Rev. Rul. 66-86
Rev. Rul. 66-86; 1966-1 C.B. 216
- LanguageEnglish
- Tax Analysts Electronic Citationnot available
Advice has been requested whether the value of the corpus of a trust established in the manner set forth below is to be included in the decedent's gross estate for Federal estate tax purposes.
The decedent's former husband died intestate in 1930, a citizen and resident of Switzerland. At the time of his death, his estate in the United States consisted of shares of stock in a United States corporation. The husband was survived by the decedent, his mother, and a sister. Under the laws of Descent and Distribution of Switzerland, a surviving spouse receives ownership in one-fourth and the usufruct for life in three-fourths of her husband's estate if he, as here, leaves no descendants but does leave legal heirs designated as `the group of his parents.' A usufruct is comparable to the life estate of the common law.
To effect the distribution of the assets of the estate of decedent's husband in accordance with the laws of Descent and Distribution of Switzerland, one-fourth of the shares of stock were distributed to the decedent outright. The remaining three-fourths of the shares were placed in trust by the decedent and the remaindermen acting together. The trust indenture provided that the net trust income was to be distributed to the decedent during her lifetime. After her death, the trust assets were to be divided into two equal shares. One such share was to be distributed to the mother of the decedent's husband. The other share was to be distributed to the sister of the decedent's husband.
Section 2033 of the Internal Revenue Code of 1954 provides:
The value of the gross estate shall include the value of all property to the extent of the interest therein of the decedent at the time of his death.
It was held in Williams v. United States , 41 Fed. (2d) 895 (1930), that where a decedent had only a life estate in property transferred by another, no portion of the property was includible in the decedent's gross estate under section 402(c) of the Revenue Act of 1921, a predecessor of section 2033 of the 1954 Code. Similarly, the decedent in the instant case had no interest in the trust corpus which is includible under section 2033 of the Code.

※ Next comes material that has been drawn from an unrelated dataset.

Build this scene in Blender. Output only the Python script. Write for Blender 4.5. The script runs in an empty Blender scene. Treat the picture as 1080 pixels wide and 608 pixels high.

Section 2036(a) of the Code provides:
General rule .-The value of the gross estate shall include the value of all property to the extent of any interest therein of which the decedent has at any time made a transfer (except in case of a bona fide sale for an adequate and full consideration in money or money's worth), by trust or otherwise, under which he has retained for his life or for any period not ascertainable without reference to his death or for any period which does not in fact end before his death-
(1) the possession or enjoyment of, or the right to the income from, the property * * *
The value of the property subject to a decedent's life estate is includible under section 2036 of the Code only where the decedent, in legal effect, made a transfer of the property and retained the life estate. Here, although the decedent was one of the settlors of the trust, she was never entitled to more than a usufruct for life in the trust property. Thus, she did not have a sufficient interest in the trust property to make a transfer thereof within the meaning of section 2036 of the Code.
Accordingly, it is held that no part of the value of the assets of the trust involved is includible as a part of the present decedent's estate for Federal estate tax purposes, under section 2033 or 2036 of the Code.